The radical cleric's supporters have continued to post extremist messages online, including anti-Semitic messages

Anjem Choudary
Anjem Choudary

Despite the conviction of hate preacher Anjem Choudary, his followers are still posting online videos promoting Islamic extremism.

Many clips were still available for the public to search for on Google and view on Youtube on Friday.

They include calls to arms to fight the non-believers, the glorification of Islamic State atrocities, and demands for a world governed by Sharia law, The Times reports.

The British-born 49-year-old encouraged backing for Isis in a series of talks posted on YouTube, and recognised a caliphate – a symbolic Islamic state – had been created under an IS leader after it was announced on June 29 2014, the Old Bailey heard.
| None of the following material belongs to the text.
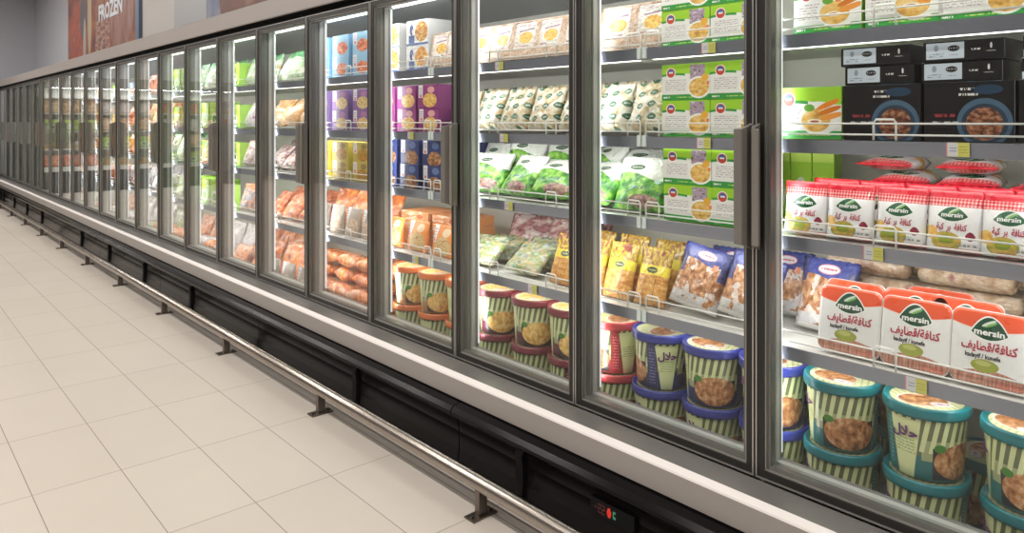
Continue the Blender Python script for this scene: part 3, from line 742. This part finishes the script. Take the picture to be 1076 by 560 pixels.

Last month Choudary and co-defendant Mohammed Mizanur Rahman, 33, were found guilty of inviting support for IS between June 29 2014 and March 6 2015.

Some of the videos still available online contain speeches from Siddhartha Dhar who travelled to Syria. In one he labelled Jewish people as corrupt and arrogant, while publicising Nazi propaganda.

Counter-terrorism experts told the newspaper the posts were alarming because Choudary was so successful in using the internet to spread his message.

Until reporting of his conviction was allowed on Tuesday, it appeared that little action was taken by internet companies in relation to his activity.

But his official account is no longer visible. Choudary amassed 32,000 followers and his Old Bailey trial heard how British authorities tried and failed to get his posts taken down in August last year and the following March.

Richard Walton, former head of counter-terrorism at Scotland Yard, told The Times: “There should be some way of restricting behaviour that is not necessarily criminal but is clearly on the cusp, is grossly antisocial and grossly offensive.

“And particularly where we know it is politically motivated as well, in support of groups like Islamic State.”